5 de junio de 2018

EL AYUNO EN EL SIGLO XVIII


En el siglo XVIII se ayunaba de la siguiente manera:

Entre las doce y la una se comía una sopa, puchero, más o memos aderezado con distintas substancias, según la ocasión que se ofrecía y según la riqueza de la familia. A las cuatro se merendaba. Se tomaba poca cosa y la merienda era más habitual que solo la hicieran los niños de la casa.

A las ocho cenaban a base de asado, platos intermedios, ensalada y postres. Después se jugaba a las cartas y se iban a acostar.

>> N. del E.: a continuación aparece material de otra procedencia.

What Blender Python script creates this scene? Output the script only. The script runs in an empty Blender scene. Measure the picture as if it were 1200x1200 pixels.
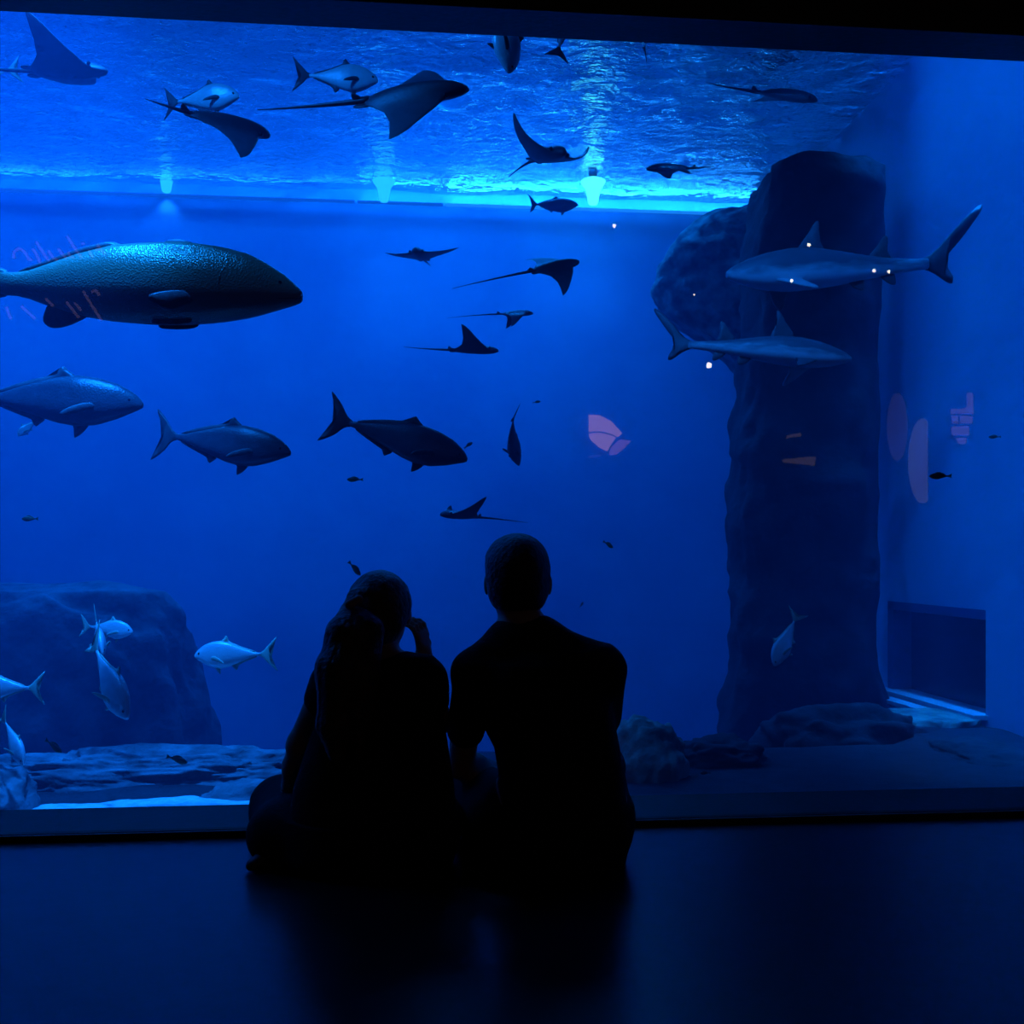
import bpy, bmesh, math, random
import numpy as np
from mathutils import Vector, Matrix, Euler, noise

random.seed(7)
SC = bpy.context.scene
COL = SC.collection
R = math.radians

# ------------------------------------------------------------------ camera
PSI = R(5.53)                      # yaw to the right of the window's normal
CAM = Vector((0.0, -3.06, 0.82))
F = 1200.0
HOR = 651.5                        # horizon row
RGT = Vector((math.cos(PSI), -math.sin(PSI), 0))
FWD = Vector((math.sin(PSI), math.cos(PSI), 0))
UP = Vector((0, 0, 1))

def at(px, py, d):
    return CAM + d * (RGT * ((px - 600) / F) + FWD + UP * ((HOR - py) / F))

cd = bpy.data.cameras.new('camera')
cam = bpy.data.objects.new('camera', cd)
COL.objects.link(cam)
cam.location = CAM
cam.rotation_euler = (R(90), 0, -PSI)
cd.sensor_width = 36
cd.lens = 36
cd.shift_y = (HOR - 600) / 1200
cd.clip_end = 100
SC.camera = cam

# ------------------------------------------------------------------ helpers
def link(o):
    COL.objects.link(o)
    return o

def tag(o, label=None, cat=None, group=None, kind=None):
    if label: o['label'] = label
    if cat: o['category'] = cat
    if group: o['group'] = group
    if kind: o['kind'] = kind
    return o

def mesh_obj(name, verts, faces, mat=None, parent=None, smooth=True):
    me = bpy.data.meshes.new(name)
    me.from_pydata([tuple(v) for v in verts], [], [tuple(f) for f in faces])
    me.update()
    if smooth:
        me.polygons.foreach_set('use_smooth', [True] * len(me.polygons))
    if mat: me.materials.append(mat)
    o = bpy.data.objects.new(name, me)
    if parent: o.parent = parent
    return link(o)

def bm_obj(name, bm, mat=None, parent=None, smooth=False):
    me = bpy.data.meshes.new(name)
    bmesh.ops.recalc_face_normals(bm, faces=bm.faces)
    bm.to_mesh(me); bm.free()
    if smooth:
        me.polygons.foreach_set('use_smooth', [True] * len(me.polygons))
    if mat: me.materials.append(mat)
    o = bpy.data.objects.new(name, me)
    if parent: o.parent = parent
    return link(o)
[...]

Algunos de los alimentos que se tenía por costumbre comer en los días de ayuno:

A la hora de comer, se tomaba todo lo que se podía; pero el pescado y las legumbres se digieren pronto, y antes de las cinco, ya tenían hambre, por lo que se aguardaba con impaciencia y se miraba el reloj constantemente.

Sobre las ocho, en lugar de una suculenta cena se presentaba la “colación”, palabra que proviene del claustro, porque al anochecer los frailes reunidos, conferenciaban sobre textos de los padres de la iglesia y estaba permitido tomar un vaso de vino.

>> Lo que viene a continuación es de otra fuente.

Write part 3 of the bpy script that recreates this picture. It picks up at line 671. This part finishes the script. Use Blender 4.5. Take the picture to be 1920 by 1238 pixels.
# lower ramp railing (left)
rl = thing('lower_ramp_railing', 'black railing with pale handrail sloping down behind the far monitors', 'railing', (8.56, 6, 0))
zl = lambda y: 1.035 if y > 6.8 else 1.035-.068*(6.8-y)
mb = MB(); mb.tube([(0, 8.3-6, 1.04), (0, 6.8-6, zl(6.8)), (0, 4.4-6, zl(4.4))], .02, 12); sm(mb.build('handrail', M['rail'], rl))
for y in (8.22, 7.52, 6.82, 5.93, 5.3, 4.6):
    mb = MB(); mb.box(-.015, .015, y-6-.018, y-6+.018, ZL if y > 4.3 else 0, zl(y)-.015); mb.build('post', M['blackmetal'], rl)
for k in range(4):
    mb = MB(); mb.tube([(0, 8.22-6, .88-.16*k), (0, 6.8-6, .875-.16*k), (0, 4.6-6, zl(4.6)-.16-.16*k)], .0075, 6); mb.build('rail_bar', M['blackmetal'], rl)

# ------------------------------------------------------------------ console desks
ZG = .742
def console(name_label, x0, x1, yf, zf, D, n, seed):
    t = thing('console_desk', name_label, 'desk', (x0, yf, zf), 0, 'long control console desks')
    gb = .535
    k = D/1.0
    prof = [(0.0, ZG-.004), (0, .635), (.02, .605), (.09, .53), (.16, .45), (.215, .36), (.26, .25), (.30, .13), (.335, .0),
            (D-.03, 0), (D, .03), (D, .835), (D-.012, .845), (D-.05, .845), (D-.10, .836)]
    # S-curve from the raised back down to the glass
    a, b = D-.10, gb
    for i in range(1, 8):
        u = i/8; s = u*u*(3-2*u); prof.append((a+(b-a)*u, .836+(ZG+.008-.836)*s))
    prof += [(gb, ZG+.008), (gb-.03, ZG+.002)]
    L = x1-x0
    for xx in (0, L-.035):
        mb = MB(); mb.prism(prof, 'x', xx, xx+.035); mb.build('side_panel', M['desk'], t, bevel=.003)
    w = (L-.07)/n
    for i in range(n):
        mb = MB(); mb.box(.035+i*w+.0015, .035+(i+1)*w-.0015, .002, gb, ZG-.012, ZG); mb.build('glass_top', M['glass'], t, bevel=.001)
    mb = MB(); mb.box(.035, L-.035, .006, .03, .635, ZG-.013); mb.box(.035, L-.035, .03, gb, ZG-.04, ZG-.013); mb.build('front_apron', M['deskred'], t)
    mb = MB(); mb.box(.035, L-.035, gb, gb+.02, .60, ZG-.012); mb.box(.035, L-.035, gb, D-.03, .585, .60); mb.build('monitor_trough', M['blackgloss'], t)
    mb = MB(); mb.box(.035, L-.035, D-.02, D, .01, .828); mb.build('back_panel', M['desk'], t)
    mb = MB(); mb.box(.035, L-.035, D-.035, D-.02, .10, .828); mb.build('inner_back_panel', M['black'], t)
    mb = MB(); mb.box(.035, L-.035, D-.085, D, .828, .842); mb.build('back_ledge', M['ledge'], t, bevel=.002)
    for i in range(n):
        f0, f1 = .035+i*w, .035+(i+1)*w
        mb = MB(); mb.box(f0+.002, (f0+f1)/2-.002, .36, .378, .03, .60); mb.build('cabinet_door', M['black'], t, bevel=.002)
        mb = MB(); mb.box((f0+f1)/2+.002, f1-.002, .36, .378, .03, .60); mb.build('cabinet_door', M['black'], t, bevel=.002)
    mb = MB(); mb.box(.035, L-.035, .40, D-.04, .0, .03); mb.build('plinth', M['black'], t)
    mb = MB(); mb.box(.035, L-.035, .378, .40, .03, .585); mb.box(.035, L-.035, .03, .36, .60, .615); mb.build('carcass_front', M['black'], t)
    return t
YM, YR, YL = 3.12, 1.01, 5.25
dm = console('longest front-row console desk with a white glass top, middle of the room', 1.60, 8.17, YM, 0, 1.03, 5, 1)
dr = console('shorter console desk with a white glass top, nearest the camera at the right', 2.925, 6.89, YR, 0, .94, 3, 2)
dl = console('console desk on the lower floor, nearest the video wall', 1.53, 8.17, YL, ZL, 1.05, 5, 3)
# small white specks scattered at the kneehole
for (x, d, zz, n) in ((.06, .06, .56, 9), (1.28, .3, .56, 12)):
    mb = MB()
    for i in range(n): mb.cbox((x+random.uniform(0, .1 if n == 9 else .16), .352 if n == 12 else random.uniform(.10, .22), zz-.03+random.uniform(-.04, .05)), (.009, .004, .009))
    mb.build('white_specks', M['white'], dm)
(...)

En la colación no se podía servir manteca, huevos, ni ninguna cosa que hubiese tenido vida. Se conformaban con ensaladas, frutas y dulces, manjares poco sustanciosos. Todo esto se llevaba con paciencia por amor al cielo, durante toda la Cuaresma se seguía la misma regla. Tiempo después, se solventó el problema del apetito en días de ayuno, permitiendo el pescado con caldo corto, sopas de hierbas y raíces, y pasteles hechos con aceite.

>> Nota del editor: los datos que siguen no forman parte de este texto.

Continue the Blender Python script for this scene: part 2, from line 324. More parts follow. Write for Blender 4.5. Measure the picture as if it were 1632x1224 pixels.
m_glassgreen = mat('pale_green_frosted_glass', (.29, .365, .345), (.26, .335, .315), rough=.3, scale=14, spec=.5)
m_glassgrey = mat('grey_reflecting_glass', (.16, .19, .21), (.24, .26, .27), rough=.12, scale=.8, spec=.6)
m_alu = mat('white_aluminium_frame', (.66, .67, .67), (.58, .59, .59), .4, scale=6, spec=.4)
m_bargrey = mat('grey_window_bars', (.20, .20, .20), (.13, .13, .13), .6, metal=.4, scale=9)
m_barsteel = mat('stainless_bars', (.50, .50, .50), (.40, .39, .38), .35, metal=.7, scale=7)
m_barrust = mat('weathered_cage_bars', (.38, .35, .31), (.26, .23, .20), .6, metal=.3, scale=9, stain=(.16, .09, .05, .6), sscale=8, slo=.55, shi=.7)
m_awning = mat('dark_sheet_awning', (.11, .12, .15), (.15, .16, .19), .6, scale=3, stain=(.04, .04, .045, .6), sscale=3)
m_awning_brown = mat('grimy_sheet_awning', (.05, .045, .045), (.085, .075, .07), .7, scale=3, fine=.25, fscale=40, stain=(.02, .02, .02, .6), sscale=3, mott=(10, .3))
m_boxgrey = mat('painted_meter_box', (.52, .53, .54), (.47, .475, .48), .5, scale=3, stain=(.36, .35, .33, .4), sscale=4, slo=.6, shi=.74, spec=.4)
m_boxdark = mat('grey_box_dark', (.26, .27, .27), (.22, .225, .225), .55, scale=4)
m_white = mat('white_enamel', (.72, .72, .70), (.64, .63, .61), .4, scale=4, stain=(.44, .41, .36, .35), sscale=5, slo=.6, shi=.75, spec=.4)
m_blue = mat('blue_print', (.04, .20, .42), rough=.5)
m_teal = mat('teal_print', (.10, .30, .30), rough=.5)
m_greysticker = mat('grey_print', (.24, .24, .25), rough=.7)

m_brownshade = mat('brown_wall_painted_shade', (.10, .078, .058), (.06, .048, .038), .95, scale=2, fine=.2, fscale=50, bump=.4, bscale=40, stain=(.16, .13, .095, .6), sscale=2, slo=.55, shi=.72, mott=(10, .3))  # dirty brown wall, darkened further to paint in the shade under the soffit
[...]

Con el paso de los años, observaron que el ayuno irritaba, producía dolor de cabeza e impedía dormir, así que todas las indisposiciones leves que se padecían se culpaba al ayuno. Por esa razón, unos no ayunaban porque se creían enfermos, otros porque lo habían estado y algunos por miedo a ponerse indispuestos, como resultado, cada día menos personas siguieron con los ayunos y colaciones.